Stylisation du motif et traits vigoureux chez Frite Bleyl, mouvement très libre chez Heckel, influencé par Van Gogh, forme qui se dissout dans les empâtements et la couleur chez Karl Smidt-Rottluff, arbres torturés chez Nolde rappelant Munch, …
Peu à peu le mouvement se libère de toute contrainte, c'est la vie dans la nature, une ode aux corps nus, et à la joie de vivre. Une vue neuve de l'approche du corps, dégagée de tout académisme, liberté du trait et abstraction de la couleur, qui rappelle les Fauves, vision simple et libre du corps, spontanéité des pauses dans des cadres naturels, ( Max Pechstein. Erich Heckel), les tonalités deviennent de plus en plus virulentes et colorées. Les artistes mènent une vie en communauté, en plein air, dans la nature, et mélangent leurs créations, à ne plus savoir qui a fait quoi : ils aiment représenter des scènes de baignades, de danse, de corps alanguis, ….
Le mouvement est rejeté par l'establishment allemand.
Otto Müller se joint au groupe en 1910, partage les étés à Moritzburg, où tous vivent nus parmi leurs modèles nus (hommage au corps féminin d'une femme assise sur un bateau, ouverte, offerte).
L'influence du primitivisme se retrouve dans la forme des têtes, la structure des tableaux, les gravures....
On peut voir l'évolution du mouvement « die Brücke » à travers le portrait de Marcella Kirchner, qui pause d'une façon naturelle désarmante, décontractée, inhabituelle à l'époque, et étonne par sa modernité tant dans la représentation du corps que dans le cadrage et dans ses couleurs chromatiques où le vert prédomine, avec seulement quelques notes orangées pour la peau et quelques touches rouges et bleues pour les chaussettes et chaussures (affiche de l'exposition).

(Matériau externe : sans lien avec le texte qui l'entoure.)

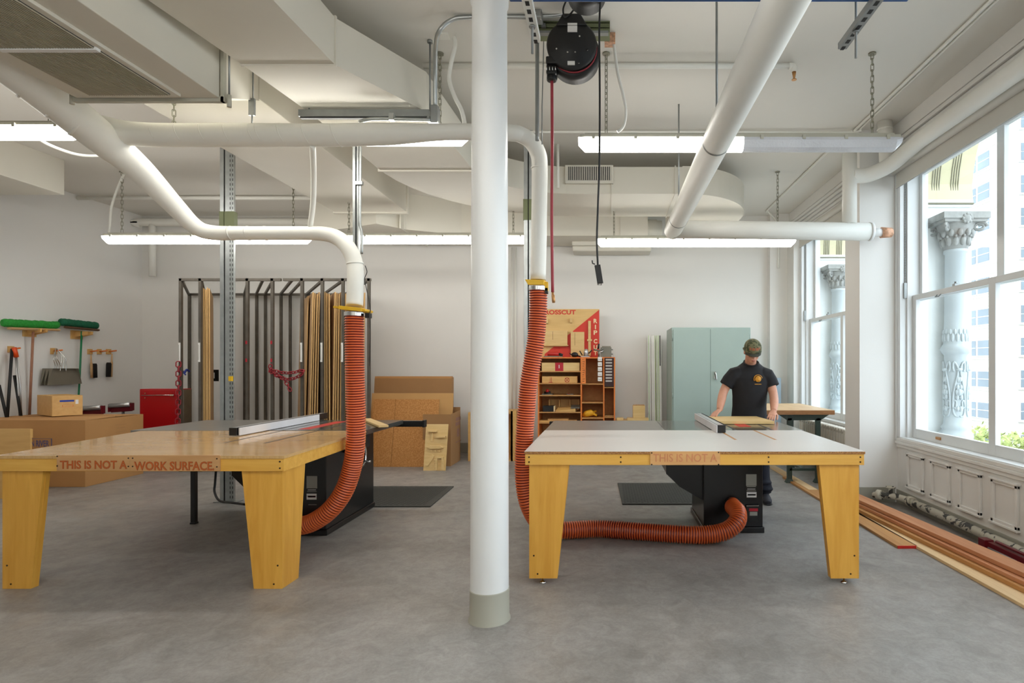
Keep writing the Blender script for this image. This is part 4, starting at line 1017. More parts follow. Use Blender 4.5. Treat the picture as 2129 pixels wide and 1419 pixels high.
# ------------------------------------------------------------------ outfeed tables
def outfeed(name, label, x0, x1, yf, yb, z, top_m, bottom_gap, apron_h, core, xb0=None, xb1=None):
    xb0 = x0 if xb0 is None else xb0; xb1 = x1 if xb1 is None else xb1
    k = thing(name, label, 'table', V((x0 + x1) / 2, (yf + yb) / 2, 0), 'outfeed tables')
    b = MB(); t = 0.018
    def slab(m, za, zb, inset, mb): mb.hex([V(x0 + inset, yf + inset, za), V(x1 - inset, yf + inset, za), V(xb1 - inset, yb, za), V(xb0 + inset, yb, za), V(x0 + inset, yf + inset, zb), V(x1 - inset, yf + inset, zb), V(xb1 - inset, yb, zb), V(xb0 + inset, yb, zb)], m)
    slab(1, z - t, z - 0.0015, 0.0, b); slab(0, z - 0.0015, z, 0.0, b)
    b.build('tabletop', [top_m, core], k)
    za, zb = z - t - apron_h, z - t
    b = MB(); b.box(x0 + .004, x1 - .004, yf + .006, yf + .026, za, zb); b.build('front_apron', ['apron_wood'], k, bevel=0.0015)
    for s, xa, xb_ in ((1, x0, xb0), (-1, x1, xb1)):
        b = MB(); b.hex([V(xa + s * .006, yf + .027, za), V(xa + s * .026, yf + .027, za), V(xb_ + s * .026, yb, za), V(xb_ + s * .006, yb, za), V(xa + s * .006, yf + .027, zb), V(xa + s * .026, yf + .027, zb), V(xb_ + s * .026, yb, zb), V(xb_ + s * .006, yb, zb)] if s > 0 else
                        [V(xa - .026, yf + .027, za), V(xa - .006, yf + .027, za), V(xb_ - .006, yb, za), V(xb_ - .026, yb, za), V(xa - .026, yf + .027, zb), V(xa - .006, yf + .027, zb), V(xb_ - .006, yb, zb), V(xb_ - .026, yb, zb)])
        b.build('side_apron', ['apron_wood'], k)
        # tapered corner leg: front board and side board
        xo = xa + s * 0.028; yl = yf + 0.03; wt, wb = 0.265, 0.185
        l = MB()
        l.prism([V(xo, yl, bottom_gap), V(xo + s * wb, yl, bottom_gap), V(xo + s * wt, yl, za + .02), V(xo, yl, za + .02)], V(0, 0.02, 0))
        l.prism([V(xo, yl + .02, bottom_gap), V(xo, yl + .02 + wb * 0.95, bottom_gap), V(xo, yl + .02 + wt, za + .02), V(xo, yl + .02, za + .02)], V(s * 0.02, 0, 0))
        l.prism([V(xo + s * wb - s * .02, yl + .02, bottom_gap), V(xo + s * wb, yl + .02, bottom_gap), V(xo + s * wt, yl + .02, za), V(xo + s * wt - s * .02, yl + .02, za)], V(0, 0.03, 0))
        leg = l.build('leg', ['yellow_wood'], k, bevel=0.0015)
        sc = MB()
        for zz, dx in ((bottom_gap + .03, .055), (bottom_gap + .15, .03)):
            c_ = V(xo + s * dx, yl, zz); sc.cyl(c_ + V(0, -.0015, 0), c_ + V(0, .004, 0), 0.006, 8)
        sc.build('screws', ['screw'], leg)
        if bottom_gap > 0.02:
            lv = MB(); c_ = V(xo + s * .085, yl + .035, 0); lv.lathe(c_, [(0.0, 0), (.022, 0), (.022, .006), (.012, .014), (.005, .016), (.005, bottom_gap + .01), (0, bottom_gap + .01)], 16); lv.build('levelling_foot', ['chrome'], leg)
    sc = MB()
    for xx in ((x0 + .03), (x0 + 0.63), (x1 - 0.63), (x1 - .03)):
        for zz in (za + .02, zb - .02): sc.cyl(V(xx, yf + .003, zz), V(xx, yf + .01, zz), 0.0055, 8)
    sc.build('apron_screws', ['screw'], k)
    return k
zl = 0.863; Yfl = 3.70
tl = outfeed('outfeed_table', 'birch topped outfeed table with tapered legs behind the left saw', -3.935, -2.07, Yfl, 5.13, zl, 'blond_top', 0.0, 0.082, 'ply_lam', -4.14, -2.14)
zr_ = 0.881; Yfr = 3.77
tr = outfeed('outfeed_table', 'white topped outfeed table with tapered yellow legs behind the right saw', -0.54, 1.687, Yfr, 5.01, zr_, 'white_lam', 0.041, 0.072, 'ply_edge')
# engraved plaques
def plaque(parent, px0, px1, py0, py1, Y, m, txt, tm, em, tx0, tx1, ty0, ty1, screws=(), bold=0.012):
    b = MB(); b.box(X(px0, Y), X(px1, Y), Y, Y + .008, Zz(py1, Y), Zz(py0, Y)); pl = b.build('plaque', [m], parent)
    t = MB()
    if em:
        text_mb(t, txt, V(X(tx0, Y) - .001, Y, Zz(ty1, Y) - .0012), Zz(ty0, Y) - Zz(ty1, Y) + .002, X(tx1, Y) - X(tx0, Y) + .002, 1, depth=0.0012, bold=bold + 0.016)
    text_mb(t, txt, V(X(tx0, Y), Y, Zz(ty1, Y)), Zz(ty0, Y) - Zz(ty1, Y), X(tx1, Y) - X(tx0, Y), 0, depth=0.002, bold=bold)
    t.build('lettering', [tm, em or tm], pl)
    s = MB()
    for (a, c_) in screws: s.cyl(V(X(a, Y), Y - .0015, Zz(c_, Y)), V(X(a, Y), Y + .003, Zz(c_, Y)), 0.005, 8)
    if screws: s.build('screws', ['screw'], pl)
Yp_ = Yfl - 0.004
plaque(tl, 118, 270.5, 946, 978, Yp_, 'plaque', 'THIS IS NOT A', 'engrave', 'engrave_edge', 125, 264, 957, 974, [(119, 948), (119, 968), (267, 952), (267, 969)])
plaque(tl, 271, 457, 946, 978.5, Yp_, 'plaque', 'WORK SURFACE.', 'engrave', 'engrave_edge', 279, 445, 959, 977, [(276, 952), (276, 969), (451, 953), (451, 970)])
Yp_ = Yfr - 0.004
plaque(tr, 1352, 1497, 938, 966, Yp_, 'plaque2', 'THIS IS NOT A', 'engrave2', None, 1358, 1491, 943, 959.5, [(1355, 941), (1355, 965), (1494, 940), (1494, 965)], 0.004)
# slots routed in the tops
def slot_(parent, pts, z, m='screw', w_=0.02):
    b = MB(); (xa, ya), (xb_, yb_) = pts; b.hex([V(xa, ya, z - .002), V(xa + w_, ya, z - .002), V(xb_ + w_, yb_, z - .002), V(xb_, yb_, z - .002), V(xa, ya, z + .0006), V(xa + w_, ya, z + .0006), V(xb_ + w_, yb_, z + .0006), V(xb_, yb_, z + .0006)]); b.build('mitre_slot', [m], parent)
slot_(tl, ((X(463, 4.32), 4.32), (X(463, 4.32) - .02, 5.12)), zl); slot_(tl, ((X(547, 4.30), 4.30), (X(547, 4.30) - .02, 5.12)), zl)
slot_(tr, ((X(1527, 4.36), 4.36), (X(1527, 4.36), 5.0)), zr_, 'oak'); slot_(tr, ((X(1610, 4.36), 4.36), (X(1610, 4.36), 5.0)), zr_, 'oak')

# ------------------------------------------------------------------ table saws
def saw(label, xl, xr, cx0, cx1, yb, yf2, zt, fence_x, seam_x, left_side, ytab=None, rail_ext=.22):
    ytab = ytab or yb + .012
    """yb: edge towards the camera (rear of the saw), yf2: operator edge"""
    k = thing('table_saw', label, 'table saw', V((cx0 + cx1) / 2, (yb + yf2) / 2, 0), 'cabinet table saws')
    b = MB(); cyf = yb - 0.02; cyb = yf2 - 0.22
    b.box(cx0, cx1, cyf, cyb, 0.05, zt - 0.05); b.box(cx0 - .012, cx1 + .012, cyf - .01, cyb + .01, 0.0, 0.05)
    cab = b.build('cabinet', ['black_metal'], k, bevel=0.006)
    b = MB(); sx = cx0
    b.prism([V(sx, cyf + .05, 0.27), V(sx - .20, cyf + .05, 0.385), V(sx - .32, cyf + .05, 0.50), V(sx - .32, cyf + .05, zt - .08), V(sx, cyf + .05, zt - .08)], V(0, 0.5, 0)); b.build('motor_cover', ['black_metal'], k, bevel=0.012)
    g = MB()
    for i in range(3):
        for j in range(2): g.tube([V(sx - .322, cyf + .12 + .07 * j, 0.62 + .055 * i), V(sx - .318, cyf + .12 + .07 * j, 0.62 + .055 * i)], 0.014, 10)
    g.build('vents', ['black_plastic'], cab)
    t = MB(); t.box(seam_x + .003, xr, ytab, yf2, zt - .045, zt - .001)
    tp = t.build('cast_iron_table', ['cast_iron'], k, bevel=0.002)
    t = MB(); t.box(xl, seam_x, ytab, yf2, zt - .04, zt - .001); t.build('extension_table', ['ext_lam'], k, bevel=0.002)
    s = MB()
    for xx in (fence_x + .20, fence_x + .52): s.box(xx, xx + .02, ytab, yf2 - .02, zt - .002, zt - .0005)
    s.build('mitre_slot', ['black_matte'], tp)
    s = MB(); xc = fence_x + .36; s.box(xc - .055, xc + .055, yb + .3, yf2 - .16, zt - .002, zt - .0002); s.build('throat_plate', ['red_tool'], tp)
    r = MB(); r.box(xl - .05, xr + rail_ext, yf2 + .008, yf2 + .07, zt - .075, zt - .012); r.box(xr + rail_ext - .02, xr + rail_ext + .005, yf2 + .0, yf2 + .078, zt - .08, zt - .006, 1); r.build('front_rail', ['black_metal', 'black_plastic'], k, bevel=0.003)
    # fence
    f = thing('rip_fence', None, None, V(fence_x, yb - .2, zt) - k.location); del_ = f
    f.parent = k
    fy0 = yb - .20; fy1 = yf2 + .12
    q = MB(); q.box(fence_x + .014, fence_x + .064, fy0 + .02, fy1, zt + .008, zt + .062, 0); q.box(fence_x + .008, fence_x + .072, fy0, fy0 + .02, zt + .003, zt + .066, 0); q.box(fence_x + .074, fence_x + .078, fy0 + .01, fy1, zt + .004, zt + .068); q.build('fence_beam', ['black_metal'], f, bevel=0.002)
    q = MB(); q.box(fence_x, fence_x + .010, fy0 + .004, fy1, zt + .002, zt + .064) if left_side else q.box(fence_x + .080, fence_x + .092, fy0 + .012, fy1 - .2, zt + .002, zt + .064); q.build('fence_face', ['fence_white'], f, bevel=0.0015)
    q = MB(); q.box(fence_x + .016, fence_x + .062, fy0 + .03, fy1 - .02, zt + .0625, zt + .066); q.build('fence_top', ['alu'], f)
    # hand wheel on the right side of the cabinet
    hw = MB(); c_ = V(cx1 + .075, cyf + .52, 0.60)
    mt = Matrix.Rotation(PI / 2, 3, 'Y')
    hw.torus(c_, 0.105, 0.012, 0, 32, 10, mt)
    for j in range(3):
        a = 2 * PI * j / 3 + .3; hw.cyl(c_ + V(-.01, 0, 0), c_ + V(0, 0.1 * math.cos(a), 0.1 * math.sin(a)), 0.009, 8)
    hw.cyl(c_ + V(-.075, 0, 0), c_ + V(.012, 0, 0), 0.02, 12); hw.cyl(c_ + V(0, .075, -.07), c_ + V(.06, .075, -.07), 0.012, 12)
    hw.build('hand_wheel', ['chrome'], k)
    # labels
    lb = MB(); y = cyf - .0012
    def lab(x0, x1, z0, z1, m, yy=y): lb.box(x0, x1, yy, yy + .0015, z0, z1, m)
    return k, cab, lb, lab, cx1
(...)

L'arrivée à Berlin va changer les membres du mouvement.
La confrontation avec la grande ville, la vie dure des prostituées qu'ils côtoient, de nuit comme de jour, la vie dans les rues, les cafés, le mouvement cubiste… vont se répercuter sur les thèmes, les couleurs, la façon de peindre et de dessiner : visages grimaçants, durcissement des formes, changement des couleurs vers des tonalités plus froides, puis plus sombres. L'exposition du Musée de Grenoble évoque bien l'évolution du mouvement « die Brücke », passant d'un monde serein, tranquille, à un monde tourmenté, tragique, à l'image des deux auto-portraits de Kirchner, le premier en début d'exposition, de 1906, aux traits calmes et paisibles, et le second de 1916, vision hallucinée de l'artiste, fantomatique, tragique et angoissée.
C'est une très belle exposition de dessins, peintures, gravures, dont on sort avec, dans sa tête, plein de couleurs, de formes, d'émotions, de ressentis, messages d'artistes qui traversent si bien le temps, sans une ride, avec toujours la même intensité. C'est à voir et à revoir.